Without including any images, repeat the data exactly.
* begin *
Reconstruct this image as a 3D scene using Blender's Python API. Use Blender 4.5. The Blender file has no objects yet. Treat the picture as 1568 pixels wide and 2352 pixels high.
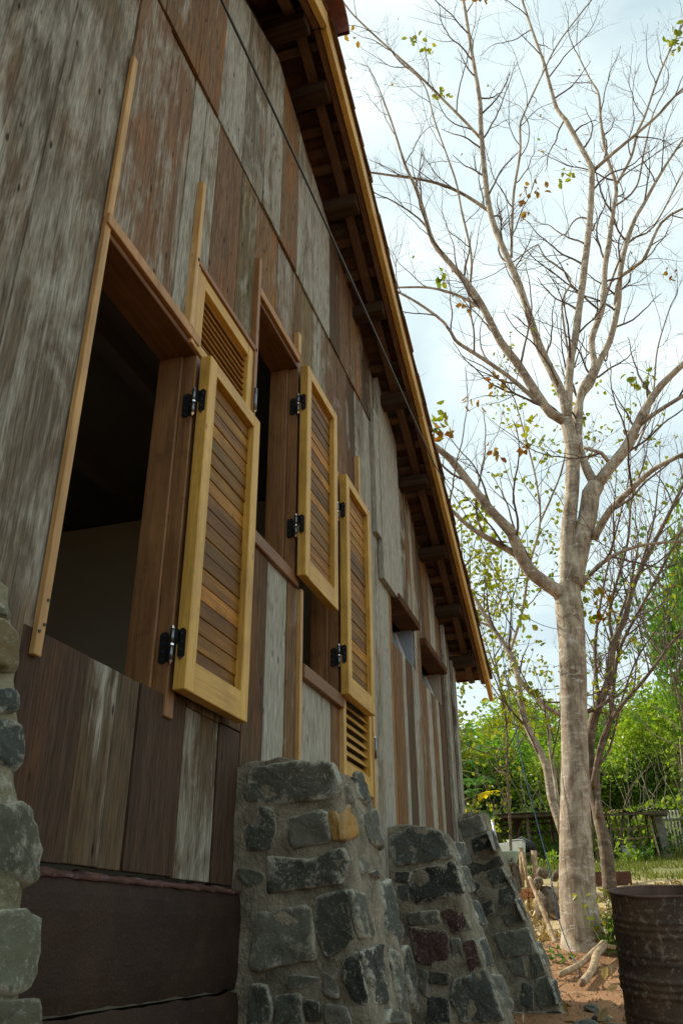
import bpy, bmesh, math, random, json
import numpy as np
from mathutils import Vector, Matrix
from mathutils import noise as mnoise
RND = random.Random(7)
S = bpy.context.scene
COL = S.collection
# ---------------------------------------------------------------- camera
cam = bpy.data.objects.new('camera', bpy.data.cameras.new('camera'))
COL.objects.link(cam); S.camera = cam
Rm = ((0.2955794720503227, 0.4343576388056572, 0.8508620436437548),
      (-0.9552827301903258, 0.1420571301360614, 0.25933506738893464),
      (-0.008226852531172361, -0.8894679383702823, 0.4569235226038926))
cam.matrix_world = Matrix(((Rm[0][0], -Rm[0][1], -Rm[0][2], 0), (Rm[1][0], -Rm[1][1], -Rm[1][2], 0),
                           (Rm[2][0], -Rm[2][1], -Rm[2][2], 0), (0, 0, 0, 1)))
cam.data.sensor_fit = 'HORIZONTAL'; cam.data.sensor_width = 36.0
cam.data.lens = 1888.377 / 1568 * 36
cam.data.clip_start = 0.02; cam.data.clip_end = 2000
# ---------------------------------------------------------------- sky, sun, exposure
SUN_EL, SUN_DIR = math.radians(42), Vector((0.20, 0.80, 0.64)).normalized()
S.view_settings.view_transform = 'Standard'; S.view_settings.look = 'None'
S.view_settings.exposure = 0.37; S.view_settings.gamma = 1.0
W = bpy.data.worlds.new('World'); S.world = W; W.use_nodes = True
def build_world():
    n, l = W.node_tree.nodes, W.node_tree.links
    n.clear()
    out = n.new('ShaderNodeOutputWorld'); bg = n.new('ShaderNodeBackground')
    sky = n.new('ShaderNodeTexSky'); sky.sky_type = 'NISHITA'; sky.sun_disc = False
    sky.sun_elevation = math.asin(SUN_DIR.z); sky.sun_rotation = math.atan2(SUN_DIR.x, SUN_DIR.y)
    sky.dust_density = 2.5; sky.air_density = 1.0
    bg.inputs['Strength'].default_value = 0.10
    tc = n.new('ShaderNodeTexCoord')
    mp = n.new('ShaderNodeMapping'); mp.inputs['Scale'].default_value = (1.0, 1.0, 2.2); mp.inputs['Location'].default_value = (.3, 1.7, .4)
    nz = n.new('ShaderNodeTexNoise'); nz.inputs['Scale'].default_value = 2.3; nz.inputs['Detail'].default_value = 7; nz.inputs['Roughness'].default_value = .55
    nz.inputs['Distortion'].default_value = .35
    rp = n.new('ShaderNodeValToRGB')
    rp.color_ramp.elements[0].position = .33; rp.color_ramp.elements[0].color = (5.0, 6.4, 6.9, 1)
    rp.color_ramp.elements[1].position = .62; rp.color_ramp.elements[1].color = (8.9, 10.1, 9.9, 1)
    mx = n.new('ShaderNodeMixRGB'); mx.inputs[0].default_value = 0.88
    l.new(tc.outputs['Generated'], mp.inputs[0]); l.new(mp.outputs[0], nz.inputs['Vector'])
    l.new(nz.outputs['Fac'], rp.inputs[0]); l.new(sky.outputs[0], mx.inputs[1]); l.new(rp.outputs[0], mx.inputs[2])
    l.new(mx.outputs[0], bg.inputs[0]); l.new(bg.outputs[0], out.inputs[0])
build_world()
sun = bpy.data.objects.new('sun', bpy.data.lights.new('sun', 'SUN')); COL.objects.link(sun)
sun.data.energy = 5.0; sun.data.angle = math.radians(.6); sun.data.color = (1.0, .93, .78)
sun.rotation_euler = SUN_DIR.to_track_quat('Z', 'Y').to_euler()

# ---------------------------------------------------------------- materials
def newmat(name):
    m = bpy.data.materials.new(name); m.use_nodes = True
    n, l = m.node_tree.nodes, m.node_tree.links
    b = n['Principled BSDF']
    b.inputs['Specular IOR Level'].default_value = .25
    return m, n, l, b
def ramp(n, a, b, ca=(0, 0, 0, 1), cb=(1, 1, 1, 1)):
    r = n.new('ShaderNodeValToRGB'); e = r.color_ramp.elements
    e[0].position = a; e[0].color = ca if len(ca) == 4 else (*ca, 1); e[1].position = b; e[1].color = cb if len(cb) == 4 else (*cb, 1)
    return r
def noise_n(n, l, vec, scale, detail=4, rough=.55, dist=0):
    t = n.new('ShaderNodeTexNoise'); t.inputs['Scale'].default_value = scale; t.inputs['Detail'].default_value = detail
    t.inputs['Roughness'].default_value = rough; t.inputs['Distortion'].default_value = dist
    l.new(vec, t.inputs['Vector']); return t
def coords(n, l, scale=(1, 1, 1), rnd=True):
    tc = n.new('ShaderNodeTexCoord'); mp = n.new('ShaderNodeMapping'); mp.inputs['Scale'].default_value = scale
    if rnd:
        oi = n.new('ShaderNodeObjectInfo'); mu = n.new('ShaderNodeMath'); mu.operation = 'MULTIPLY'; mu.inputs[1].default_value = 37.0
        l.new(oi.outputs['Random'], mu.inputs[0])
        ad = n.new('ShaderNodeVectorMath'); ad.operation = 'ADD'
        l.new(tc.outputs['Object'], ad.inputs[0]); l.new(mu.outputs[0], ad.inputs[1]); l.new(ad.outputs[0], mp.inputs[0])
    else:
        l.new(tc.outputs['Object'], mp.inputs[0])
    return mp.outputs[0]
def mix(n, l, f, a, b, mode='MIX'):
    m = n.new('ShaderNodeMixRGB'); m.blend_type = mode
    for i, v in ((0, f), (1, a), (2, b)):
        if isinstance(v, (int, float)): m.inputs[i].default_value = v
        elif isinstance(v, tuple): m.inputs[i].default_value = v if len(v) == 4 else (*v, 1)
        else: l.new(v, m.inputs[i])
    return m.outputs[0]
def bump(n, l, b, h, strength=.4, dist=.01):
    bp = n.new('ShaderNodeBump'); bp.inputs['Strength'].default_value = strength; bp.inputs['Distance'].default_value = dist
    l.new(h, bp.inputs['Height']); l.new(bp.outputs[0], b.inputs['Normal'])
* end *
-- TASK RESULT --
Reconstruct this image as a 3D scene using Blender's Python API. Use Blender 4.5. The Blender file has no objects yet. Treat the picture as 1568 pixels wide and 2352 pixels high.
import bpy, bmesh, math, random, json
import numpy as np
from mathutils import Vector, Matrix
from mathutils import noise as mnoise
RND = random.Random(7)
S = bpy.context.scene
COL = S.collection
# ---------------------------------------------------------------- camera
cam = bpy.data.objects.new('camera', bpy.data.cameras.new('camera'))
COL.objects.link(cam); S.camera = cam
Rm = ((0.2955794720503227, 0.4343576388056572, 0.8508620436437548),
      (-0.9552827301903258, 0.1420571301360614, 0.25933506738893464),
      (-0.008226852531172361, -0.8894679383702823, 0.4569235226038926))
cam.matrix_world = Matrix(((Rm[0][0], -Rm[0][1], -Rm[0][2], 0), (Rm[1][0], -Rm[1][1], -Rm[1][2], 0),
                           (Rm[2][0], -Rm[2][1], -Rm[2][2], 0), (0, 0, 0, 1)))
cam.data.sensor_fit = 'HORIZONTAL'; cam.data.sensor_width = 36.0
cam.data.lens = 1888.377 / 1568 * 36
cam.data.clip_start = 0.02; cam.data.clip_end = 2000
# ---------------------------------------------------------------- sky, sun, exposure
SUN_EL, SUN_DIR = math.radians(42), Vector((0.20, 0.80, 0.64)).normalized()
S.view_settings.view_transform = 'Standard'; S.view_settings.look = 'None'
S.view_settings.exposure = 0.37; S.view_settings.gamma = 1.0
W = bpy.data.worlds.new('World'); S.world = W; W.use_nodes = True
def build_world():
    n, l = W.node_tree.nodes, W.node_tree.links
    n.clear()
    out = n.new('ShaderNodeOutputWorld'); bg = n.new('ShaderNodeBackground')
    sky = n.new('ShaderNodeTexSky'); sky.sky_type = 'NISHITA'; sky.sun_disc = False
    sky.sun_elevation = math.asin(SUN_DIR.z); sky.sun_rotation = math.atan2(SUN_DIR.x, SUN_DIR.y)
    sky.dust_density = 2.5; sky.air_density = 1.0
    bg.inputs['Strength'].default_value = 0.10
    tc = n.new('ShaderNodeTexCoord')
    mp = n.new('ShaderNodeMapping'); mp.inputs['Scale'].default_value = (1.0, 1.0, 2.2); mp.inputs['Location'].default_value = (.3, 1.7, .4)
    nz = n.new('ShaderNodeTexNoise'); nz.inputs['Scale'].default_value = 2.3; nz.inputs['Detail'].default_value = 7; nz.inputs['Roughness'].default_value = .55
    nz.inputs['Distortion'].default_value = .35
    rp = n.new('ShaderNodeValToRGB')
    rp.color_ramp.elements[0].position = .33; rp.color_ramp.elements[0].color = (5.0, 6.4, 6.9, 1)
    rp.color_ramp.elements[1].position = .62; rp.color_ramp.elements[1].color = (8.9, 10.1, 9.9, 1)
    mx = n.new('ShaderNodeMixRGB'); mx.inputs[0].default_value = 0.88
    l.new(tc.outputs['Generated'], mp.inputs[0]); l.new(mp.outputs[0], nz.inputs['Vector'])
    l.new(nz.outputs['Fac'], rp.inputs[0]); l.new(sky.outputs[0], mx.inputs[1]); l.new(rp.outputs[0], mx.inputs[2])
    l.new(mx.outputs[0], bg.inputs[0]); l.new(bg.outputs[0], out.inputs[0])
build_world()
sun = bpy.data.objects.new('sun', bpy.data.lights.new('sun', 'SUN')); COL.objects.link(sun)
sun.data.energy = 5.0; sun.data.angle = math.radians(.6); sun.data.color = (1.0, .93, .78)
sun.rotation_euler = SUN_DIR.to_track_quat('Z', 'Y').to_euler()

# ---------------------------------------------------------------- materials
def newmat(name):
    m = bpy.data.materials.new(name); m.use_nodes = True
    n, l = m.node_tree.nodes, m.node_tree.links
    b = n['Principled BSDF']
    b.inputs['Specular IOR Level'].default_value = .25
    return m, n, l, b
def ramp(n, a, b, ca=(0, 0, 0, 1), cb=(1, 1, 1, 1)):
    r = n.new('ShaderNodeValToRGB'); e = r.color_ramp.elements
    e[0].position = a; e[0].color = ca if len(ca) == 4 else (*ca, 1); e[1].position = b; e[1].color = cb if len(cb) == 4 else (*cb, 1)
    return r
def noise_n(n, l, vec, scale, detail=4, rough=.55, dist=0):
    t = n.new('ShaderNodeTexNoise'); t.inputs['Scale'].default_value = scale; t.inputs['Detail'].default_value = detail
    t.inputs['Roughness'].default_value = rough; t.inputs['Distortion'].default_value = dist
    l.new(vec, t.inputs['Vector']); return t
def coords(n, l, scale=(1, 1, 1), rnd=True):
    tc = n.new('ShaderNodeTexCoord'); mp = n.new('ShaderNodeMapping'); mp.inputs['Scale'].default_value = scale
    if rnd:
        oi = n.new('ShaderNodeObjectInfo'); mu = n.new('ShaderNodeMath'); mu.operation = 'MULTIPLY'; mu.inputs[1].default_value = 37.0
        l.new(oi.outputs['Random'], mu.inputs[0])
        ad = n.new('ShaderNodeVectorMath'); ad.operation = 'ADD'
        l.new(tc.outputs['Object'], ad.inputs[0]); l.new(mu.outputs[0], ad.inputs[1]); l.new(ad.outputs[0], mp.inputs[0])
    else:
        l.new(tc.outputs['Object'], mp.inputs[0])
    return mp.outputs[0]
def mix(n, l, f, a, b, mode='MIX'):
    m = n.new('ShaderNodeMixRGB'); m.blend_type = mode
    for i, v in ((0, f), (1, a), (2, b)):
        if isinstance(v, (int, float)): m.inputs[i].default_value = v
        elif isinstance(v, tuple): m.inputs[i].default_value = v if len(v) == 4 else (*v, 1)
        else: l.new(v, m.inputs[i])
    return m.outputs[0]
def bump(n, l, b, h, strength=.4, dist=.01):
    bp = n.new('ShaderNodeBump'); bp.inputs['Strength'].default_value = strength; bp.inputs['Distance'].default_value = dist
    l.new(h, bp.inputs['Height']); l.new(bp.outputs[0], b.inputs['Normal'])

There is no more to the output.